## Task description
Would you quote the material below in full and unchanged?
* start Dataset content *
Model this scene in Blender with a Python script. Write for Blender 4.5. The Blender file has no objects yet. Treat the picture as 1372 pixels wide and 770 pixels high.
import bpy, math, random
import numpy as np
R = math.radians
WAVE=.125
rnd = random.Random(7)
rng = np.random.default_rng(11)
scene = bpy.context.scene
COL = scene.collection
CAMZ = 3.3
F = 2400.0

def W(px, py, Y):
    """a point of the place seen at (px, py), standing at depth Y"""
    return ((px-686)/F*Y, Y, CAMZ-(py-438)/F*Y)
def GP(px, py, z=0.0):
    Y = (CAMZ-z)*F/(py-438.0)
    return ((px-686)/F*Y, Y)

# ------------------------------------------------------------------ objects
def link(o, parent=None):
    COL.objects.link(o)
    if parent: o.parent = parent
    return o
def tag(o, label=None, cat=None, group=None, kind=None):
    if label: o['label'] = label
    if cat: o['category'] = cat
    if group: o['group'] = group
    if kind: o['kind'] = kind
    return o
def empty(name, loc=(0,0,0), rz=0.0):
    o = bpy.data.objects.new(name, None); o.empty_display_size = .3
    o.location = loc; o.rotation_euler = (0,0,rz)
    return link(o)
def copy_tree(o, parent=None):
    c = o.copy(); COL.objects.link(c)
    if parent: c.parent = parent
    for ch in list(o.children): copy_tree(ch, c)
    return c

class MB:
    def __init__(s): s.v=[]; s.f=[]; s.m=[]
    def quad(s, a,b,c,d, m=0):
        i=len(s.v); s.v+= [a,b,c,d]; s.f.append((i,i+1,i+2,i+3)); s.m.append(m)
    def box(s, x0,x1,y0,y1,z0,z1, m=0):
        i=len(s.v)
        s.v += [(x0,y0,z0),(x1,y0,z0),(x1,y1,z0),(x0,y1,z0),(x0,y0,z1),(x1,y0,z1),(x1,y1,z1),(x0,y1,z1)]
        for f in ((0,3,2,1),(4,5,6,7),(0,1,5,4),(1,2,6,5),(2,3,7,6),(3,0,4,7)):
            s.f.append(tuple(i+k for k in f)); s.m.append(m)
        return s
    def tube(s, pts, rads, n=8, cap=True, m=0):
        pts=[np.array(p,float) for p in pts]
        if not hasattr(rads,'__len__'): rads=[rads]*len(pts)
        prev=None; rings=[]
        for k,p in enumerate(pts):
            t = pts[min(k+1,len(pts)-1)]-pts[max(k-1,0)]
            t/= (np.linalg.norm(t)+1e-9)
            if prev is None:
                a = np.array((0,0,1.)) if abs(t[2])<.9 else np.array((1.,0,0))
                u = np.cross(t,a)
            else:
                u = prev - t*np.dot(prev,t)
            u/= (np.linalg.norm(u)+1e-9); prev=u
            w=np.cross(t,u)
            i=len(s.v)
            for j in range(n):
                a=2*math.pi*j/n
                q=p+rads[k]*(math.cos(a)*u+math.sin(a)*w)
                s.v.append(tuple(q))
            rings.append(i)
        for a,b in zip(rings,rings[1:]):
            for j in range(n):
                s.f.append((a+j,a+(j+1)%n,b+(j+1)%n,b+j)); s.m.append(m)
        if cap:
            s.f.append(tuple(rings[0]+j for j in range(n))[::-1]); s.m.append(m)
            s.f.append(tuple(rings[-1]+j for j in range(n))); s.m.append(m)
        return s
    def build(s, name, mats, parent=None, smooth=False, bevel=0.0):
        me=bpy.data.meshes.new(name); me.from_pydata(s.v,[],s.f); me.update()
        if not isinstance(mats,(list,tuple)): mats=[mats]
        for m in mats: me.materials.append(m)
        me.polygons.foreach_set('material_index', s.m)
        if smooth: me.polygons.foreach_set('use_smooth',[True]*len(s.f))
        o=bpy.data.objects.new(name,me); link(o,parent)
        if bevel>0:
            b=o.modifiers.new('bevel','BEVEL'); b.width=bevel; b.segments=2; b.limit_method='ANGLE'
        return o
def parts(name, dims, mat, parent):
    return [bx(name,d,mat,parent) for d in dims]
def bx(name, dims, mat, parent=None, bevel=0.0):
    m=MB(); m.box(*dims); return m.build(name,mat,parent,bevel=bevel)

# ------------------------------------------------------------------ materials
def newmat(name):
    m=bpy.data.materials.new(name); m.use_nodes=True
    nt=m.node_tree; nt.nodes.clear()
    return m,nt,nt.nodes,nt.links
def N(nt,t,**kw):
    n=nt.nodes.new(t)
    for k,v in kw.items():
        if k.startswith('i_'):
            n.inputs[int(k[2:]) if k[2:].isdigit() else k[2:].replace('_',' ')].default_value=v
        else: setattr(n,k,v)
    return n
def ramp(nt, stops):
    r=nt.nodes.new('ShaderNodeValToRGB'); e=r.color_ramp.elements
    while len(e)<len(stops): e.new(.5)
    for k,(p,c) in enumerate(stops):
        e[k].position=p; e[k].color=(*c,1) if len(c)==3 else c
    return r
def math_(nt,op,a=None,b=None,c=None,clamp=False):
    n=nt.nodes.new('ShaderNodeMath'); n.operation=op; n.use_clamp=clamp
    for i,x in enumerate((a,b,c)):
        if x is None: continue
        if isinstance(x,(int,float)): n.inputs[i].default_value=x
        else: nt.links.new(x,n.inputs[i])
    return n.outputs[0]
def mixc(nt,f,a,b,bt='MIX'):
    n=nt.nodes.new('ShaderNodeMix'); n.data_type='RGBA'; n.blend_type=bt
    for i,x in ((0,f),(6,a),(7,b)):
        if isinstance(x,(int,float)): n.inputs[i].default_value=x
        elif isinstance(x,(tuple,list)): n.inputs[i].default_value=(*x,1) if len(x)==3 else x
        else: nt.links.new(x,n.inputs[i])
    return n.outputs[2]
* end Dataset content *
## Written answer
Model this scene in Blender with a Python script. Write for Blender 4.5. The Blender file has no objects yet. Treat the picture as 1372 pixels wide and 770 pixels high.
import bpy, math, random
import numpy as np
R = math.radians
WAVE=.125
rnd = random.Random(7)
rng = np.random.default_rng(11)
scene = bpy.context.scene
COL = scene.collection
CAMZ = 3.3
F = 2400.0

def W(px, py, Y):
    """a point of the place seen at (px, py), standing at depth Y"""
    return ((px-686)/F*Y, Y, CAMZ-(py-438)/F*Y)
def GP(px, py, z=0.0):
    Y = (CAMZ-z)*F/(py-438.0)
    return ((px-686)/F*Y, Y)

# ------------------------------------------------------------------ objects
def link(o, parent=None):
    COL.objects.link(o)
    if parent: o.parent = parent
    return o
def tag(o, label=None, cat=None, group=None, kind=None):
    if label: o['label'] = label
    if cat: o['category'] = cat
    if group: o['group'] = group
    if kind: o['kind'] = kind
    return o
def empty(name, loc=(0,0,0), rz=0.0):
    o = bpy.data.objects.new(name, None); o.empty_display_size = .3
    o.location = loc; o.rotation_euler = (0,0,rz)
    return link(o)
def copy_tree(o, parent=None):
    c = o.copy(); COL.objects.link(c)
    if parent: c.parent = parent
    for ch in list(o.children): copy_tree(ch, c)
    return c

class MB:
    def __init__(s): s.v=[]; s.f=[]; s.m=[]
    def quad(s, a,b,c,d, m=0):
        i=len(s.v); s.v+= [a,b,c,d]; s.f.append((i,i+1,i+2,i+3)); s.m.append(m)
    def box(s, x0,x1,y0,y1,z0,z1, m=0):
        i=len(s.v)
        s.v += [(x0,y0,z0),(x1,y0,z0),(x1,y1,z0),(x0,y1,z0),(x0,y0,z1),(x1,y0,z1),(x1,y1,z1),(x0,y1,z1)]
        for f in ((0,3,2,1),(4,5,6,7),(0,1,5,4),(1,2,6,5),(2,3,7,6),(3,0,4,7)):
            s.f.append(tuple(i+k for k in f)); s.m.append(m)
        return s
    def tube(s, pts, rads, n=8, cap=True, m=0):
        pts=[np.array(p,float) for p in pts]
        if not hasattr(rads,'__len__'): rads=[rads]*len(pts)
        prev=None; rings=[]
        for k,p in enumerate(pts):
            t = pts[min(k+1,len(pts)-1)]-pts[max(k-1,0)]
            t/= (np.linalg.norm(t)+1e-9)
            if prev is None:
                a = np.array((0,0,1.)) if abs(t[2])<.9 else np.array((1.,0,0))
                u = np.cross(t,a)
            else:
                u = prev - t*np.dot(prev,t)
            u/= (np.linalg.norm(u)+1e-9); prev=u
            w=np.cross(t,u)
            i=len(s.v)
            for j in range(n):
                a=2*math.pi*j/n
                q=p+rads[k]*(math.cos(a)*u+math.sin(a)*w)
                s.v.append(tuple(q))
            rings.append(i)
        for a,b in zip(rings,rings[1:]):
            for j in range(n):
                s.f.append((a+j,a+(j+1)%n,b+(j+1)%n,b+j)); s.m.append(m)
        if cap:
            s.f.append(tuple(rings[0]+j for j in range(n))[::-1]); s.m.append(m)
            s.f.append(tuple(rings[-1]+j for j in range(n))); s.m.append(m)
        return s
    def build(s, name, mats, parent=None, smooth=False, bevel=0.0):
        me=bpy.data.meshes.new(name); me.from_pydata(s.v,[],s.f); me.update()
        if not isinstance(mats,(list,tuple)): mats=[mats]
        for m in mats: me.materials.append(m)
        me.polygons.foreach_set('material_index', s.m)
        if smooth: me.polygons.foreach_set('use_smooth',[True]*len(s.f))
        o=bpy.data.objects.new(name,me); link(o,parent)
        if bevel>0:
            b=o.modifiers.new('bevel','BEVEL'); b.width=bevel; b.segments=2; b.limit_method='ANGLE'
        return o
def parts(name, dims, mat, parent):
    return [bx(name,d,mat,parent) for d in dims]
def bx(name, dims, mat, parent=None, bevel=0.0):
    m=MB(); m.box(*dims); return m.build(name,mat,parent,bevel=bevel)

# ------------------------------------------------------------------ materials
def newmat(name):
    m=bpy.data.materials.new(name); m.use_nodes=True
    nt=m.node_tree; nt.nodes.clear()
    return m,nt,nt.nodes,nt.links
def N(nt,t,**kw):
    n=nt.nodes.new(t)
    for k,v in kw.items():
        if k.startswith('i_'):
            n.inputs[int(k[2:]) if k[2:].isdigit() else k[2:].replace('_',' ')].default_value=v
        else: setattr(n,k,v)
    return n
def ramp(nt, stops):
    r=nt.nodes.new('ShaderNodeValToRGB'); e=r.color_ramp.elements
    while len(e)<len(stops): e.new(.5)
    for k,(p,c) in enumerate(stops):
        e[k].position=p; e[k].color=(*c,1) if len(c)==3 else c
    return r
def math_(nt,op,a=None,b=None,c=None,clamp=False):
    n=nt.nodes.new('ShaderNodeMath'); n.operation=op; n.use_clamp=clamp
    for i,x in enumerate((a,b,c)):
        if x is None: continue
        if isinstance(x,(int,float)): n.inputs[i].default_value=x
        else: nt.links.new(x,n.inputs[i])
    return n.outputs[0]
def mixc(nt,f,a,b,bt='MIX'):
    n=nt.nodes.new('ShaderNodeMix'); n.data_type='RGBA'; n.blend_type=bt
    for i,x in ((0,f),(6,a),(7,b)):
        if isinstance(x,(int,float)): n.inputs[i].default_value=x
        elif isinstance(x,(tuple,list)): n.inputs[i].default_value=(*x,1) if len(x)==3 else x
        else: nt.links.new(x,n.inputs[i])
    return n.outputs[2]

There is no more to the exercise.